What should Internal Audit be doing?

Internal Audit functions should look into the interplay of their vision, challenging themselves on how you align your strategy to the organisations purpose creating purpose led actions framed around the following areas of focus.

Area of Focus

Purpose
Internal Audit should align its role and remit to organisational purpose. Clearly aligning purpose and articulating how Internal Audit’s role and remit helps the organisation achieve its own purpose (for example, by designing ways of working to support specific organisational outcomes), can create greater value. This can help attract top talent and also enables Internal Audit to make smarter investment choices, ensuring innovation efforts are purpose driven.
Accelerate ​

Internal Audit should define what role it can play in accelerating organisational learning.

 

  • Act with speed – Consider ways in which the function can be quicker in communicating insights.
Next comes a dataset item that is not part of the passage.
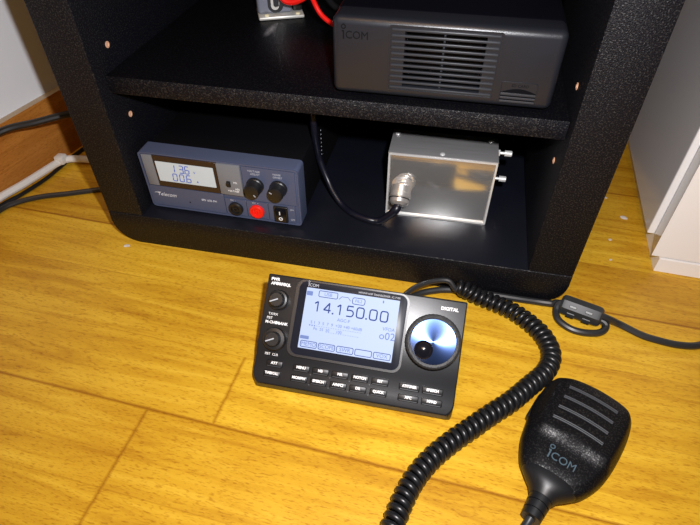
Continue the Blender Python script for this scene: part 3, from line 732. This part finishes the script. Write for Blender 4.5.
# ================================================================== GREY CABLE WITH FERRITE
fc = thing('ferrite_cable', (.41, -.012, 0), 0, 'dark grey cable with a clip-on ferrite block looped on the floor right of the cabinet', 'cable')
fa, fb = Vector((.3945, -.0080, .0100)), Vector((.4250, -.0176, .0100))
path = [(.2440, -.0620, .0060), (.2520, -.0430, .0040), (.2680, -.0190, .0035), (.2850, -.0090, .0035), (.3000, -.0050, .0033), (.3200, -.0037, .0032), (.3400, -.0036, .0032), (.3600, -.0039, .0033), (.3760, -.0039, .0034), (.3870, -.0050, .0050)]
path = [Vector(p) for p in path] + [fa + Vector((-.002, .002, -.002)), fa.lerp(fb, .5) + Vector((0, 0, -.002)), fb + Vector((.0025, -.0008, -.003)), Vector((.4305, -.0230, .0045)), Vector((.4250, -.0290, .0034)), Vector((.4130, -.0315, .0033)), Vector((.4015, -.0295, .0033)), Vector((.3920, -.0220, .0040)), Vector((.3903, -.0130, .0060)), fa + Vector((-.0015, -.0005, .001)), fa.lerp(fb, .5) + Vector((0, 0, .003)), fb + Vector((.003, -.0008, .002)), Vector((.4420, -.0165, .0045)), Vector((.4580, -.0238, .0034)), Vector((.4700, -.0270, .0034)), Vector((.4880, -.0288, .0034)), Vector((.5050, -.0252, .0034)), Vector((.530, -.010, .0034)), Vector((.57, .01, .0034)), Vector((.64, .015, .0034))]
link('cable_jacket', tube([p - fc.location for p in spline(path, 8)], .0030, 10), M['cable'], fc)
d = (fb - fa).normalized(); sd = d.cross(Vector((0, 0, 1))).normalized()
FM = Matrix.Translation(fa - fc.location) @ frame_matrix((0, 0, 0), d, -sd)      # x along, y across, z up
FL = (fb - fa).length
g = bmesh.new()
octo = [(.0085 * math.cos(t_), .0096 * math.sin(t_)) for t_ in [PI / 8 + PI / 4 * k for k in range(8)]]
t = bmesh.new(); secs = [(-.0012, .78), (.0006, .96), (.0030, 1), (FL - .003, 1), (FL - .0006, .96), (FL + .0012, .78)]
rs = [[t.verts.new((x, c * s, e_ * s)) for c, e_ in octo] for x, s in secs]
for a, b in zip(rs, rs[1:]):
    for k in range(8): t.faces.new((a[k], a[(k + 1) % 8], b[(k + 1) % 8], b[k]))
t.faces.new(rs[0]); t.faces.new(rs[-1])
merge(g, t, FM)
fe = link('ferrite_core', g, M['ferrite'], fc, 25)
for x in (.0092, .0222):
    link('latch', rbox(x - .0030, x + .0030, -.0012, .0012, .0080, .0090, .0004, 1, FM @ Matrix.Rotation(PI / 4, 4, 'X')), M['ferrite_hi'], fe)
    link('latch_tab', rbox(x - .0034, x + .0034, -.0086, -.0074, -.0050, .0000, .0004, 1, FM), M['ferrite'], fe)

# ================================================================== CABLES BY THE SKIRTING BOARD
def cable(name, pts, r, m, lab):
    return tag(link(name, tube(spline(pts), r, 10), M[m]), lab, 'cable')
wc = thing('white_cable', (-.178, .07, 0), 0, 'white cable with a clip lying along the skirting board left of the cabinet', 'cable')
wp = [(-.1965, -.05, .0090), (-.1945, .00, .0095), (-.1885, .0270, .0100), (-.1805, .0508, .0100), (-.1735, .0775, .0100), (-.1680, .0980, .0100), (-.1615, .1080, .0095), (-.1470, .1135, .0085), (-.1200, .122, .0050), (-.09, .15, .0045)]
link('cable_jacket', tube([Vector(p) - wc.location for p in spline(wp)], .0042, 10), M['white_cable'], wc)
g = bmesh.new(); box_into(g, -.0055, .0055, -.0058, .0058, -.0038, .0062, .002, 2, T(-.1660 + .178, .1035 - .07, .0110))
link('cable_clip', g, M['white_cable'], wc)
cable('black_cable', [(-.2000, -.05, .0024), (-.1900, .0150, .0024), (-.1795, .0430, .0024), (-.1715, .0740, .0024), (-.1690, .1030, .0024), (-.1655, .1400, .0024), (-.1520, .180, .0024), (-.12, .22, .0024)], .0022, 'blk', 'black cable running under the white cable along the skirting board')
cable('black_cable', [(-.186, -.03, .0034), (-.1835, .0095, .0032), (-.1756, .0268, .0032), (-.1556, .0425, .0032), (-.1268, .0552, .0032), (-.0990, .0686, .0032), (-.07, .084, .0032), (-.048, .12, .0032)], .0029, 'cable', 'lowest black cable on the floor, passing behind the cabinet corner')
cable('black_cable', [(-.205, -.06, .035), (-.1800, .0150, .073), (-.1680, .0480, .0800), (-.1440, .0700, .0808), (-.1200, .0910, .0815), (-.095, .112, .078), (-.055, .15, .060), (-.045, .22, .02), (-.05, .28, .004)], .0036, 'blk', 'upper black cable stretched in front of the skirting board')

# ================================================================== WHITE FURNITURE ON THE RIGHT
FR = math.radians(-2.9)
wf = thing('white_cupboard', (.478, .064, 0), FR, 'glossy white cupboard standing on the floor right of the black cabinet', 'cupboard')
HF = .62
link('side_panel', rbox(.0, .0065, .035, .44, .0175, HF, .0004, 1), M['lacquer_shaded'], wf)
link('panel_edge', rbox(.0001, .0064, .0338, .0350, .0175, HF, .0003, 1), M['lacquer'], wf)
g = bmesh.new(); prism_into(g, [(-.0005, 0), (.55, 0), (.55, .0345), (.0067, .0345)], .0178, HF)
dr = link('door', g, M['lacquer'], wf)
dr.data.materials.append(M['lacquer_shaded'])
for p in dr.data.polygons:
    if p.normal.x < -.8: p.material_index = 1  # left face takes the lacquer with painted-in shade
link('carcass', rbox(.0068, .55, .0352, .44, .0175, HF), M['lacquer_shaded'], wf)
link('plinth', rbox(.0074, .54, -.0008, .43, 0, .0160, .0004, 1), M['lacquer'], wf)

# ================================================================== LINT ON THE FLOOR
CR = [(-.0230, -.0085, .0030, 'largest grey crumb of lint at the foot of the black cabinet'), (.4704, .1408, .0032, 'pale crumb on the floor beside the white cupboard, nearest its side'),
      (.4560, .1735, .0016, 'tiny pale crumb farthest back between the two cupboards'), (.4512, .1008, .0018, 'small pale crumb between the cabinet and the white cupboard, in front'), (.4480, .0700, .0013, 'tiny crumb on the floor right of the black cabinet corner')]
for x, y, r, lab in CR:
    g = bmesh.new(); bmesh.ops.create_icosphere(g, subdivisions=2, radius=r)
    for v in g.verts:
        k = .65 + .6 * random.random(); v.co = Vector((v.co.x * k * 1.2, v.co.y * k * .8, max(v.co.z * k * .4, -.0002)))
    tag(link('lint_crumb', g, M['crumb'], None, 30, (x, y, .0004)), lab, 'crumb', 'crumbs of lint on the floor')

# ================================================================== CAMERA AND LIGHT
cam = bpy.data.cameras.new('camera'); co = bpy.data.objects.new('camera', cam); COL.objects.link(co)
C = Vector((.2797, -.3491, .3579)); r_ = Vector((.9778, .2096, -.0028)); u_ = Vector((-.1434, .6784, .7206)); w_ = Vector((-.1529, .7042, -.6934))
co.matrix_world = Matrix(((r_.x, u_.x, -w_.x, C.x), (r_.y, u_.y, -w_.y, C.y), (r_.z, u_.z, -w_.z, C.z), (0, 0, 0, 1)))
cam.sensor_width = 36; cam.lens = .7608 * 36; cam.clip_start = .01
sc.camera = co

fl = bpy.data.lights.new('flash', 'SPOT'); fo_ = bpy.data.objects.new('flash', fl); COL.objects.link(fo_)
fo_.location = C + r_ * .030 + u_ * .042; fl.energy = 11.2; fl.spot_size = math.radians(145); fl.spot_blend = 1.0; fo_.rotation_euler = (w_ - r_ * .10 - u_ * .10).to_track_quat('-Z', 'Y').to_euler(); fl.shadow_soft_size = .007; fl.color = (.98, .97, 1)
am = bpy.data.lights.new('ceiling_lamp', 'AREA'); ao = bpy.data.objects.new('ceiling_lamp', am); COL.objects.link(ao)
ao.location = (-.1, -1.3, 2.2); am.shape = 'DISK'; am.size = .7; am.energy = 11; am.color = (1, .58, .26)
ao.rotation_euler = (Vector((.25, 0, .1)) - ao.location).to_track_quat('-Z', 'Y').to_euler()
w = bpy.data.worlds.new('world'); sc.world = w; w.use_nodes = True
w.node_tree.nodes['Background'].inputs[0].default_value = (.62, .60, .58, 1); w.node_tree.nodes['Background'].inputs[1].default_value = .06
sc.view_settings.view_transform = 'Standard'; sc.view_settings.look = 'None'; sc.view_settings.exposure = 0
Could your function embrace agility, work in sprints and issue findings iteratively, forming stable teams to continuously improve and speed up the way they operate?
  • Go beyond the audit – Without owning remediation, Internal Audit can promote learning after the audit and provide ‘after sales’ care. Helping to bring the organisation together, sharing good practice from within or outside the organisation, and moving the focus to the bigger picture (away from solely on point fixes to individual issues) can build a more robust and future-proofed control environment.
  • Change the culture – Consider how Internal Audit can influence organisational culture to help create optimal conditions for learning and action to embrace the concept of psychological safety.
Digital ​

Assess how integrating and embedding digital technologies can transform ways of working.

 

  • Mindset – It doesn’t matter if you're a small or large function, the mindset and willingness to explore and experiment with digital tools is half the battle.
  • Approach – Be willing to experiment. While transformative initiatives can work, many functions have avoided a ‘big bang’ approach and moved towards an iterative approach with a mindset of continuous learning and sustained incremental change. More functions have taken this systematic and methodical approach to digital innovation in order to drive internal audit ‘operating system’ enhancements, intentionally piloting proofs of concept and measuring return on investment to guide purpose-driven initiatives.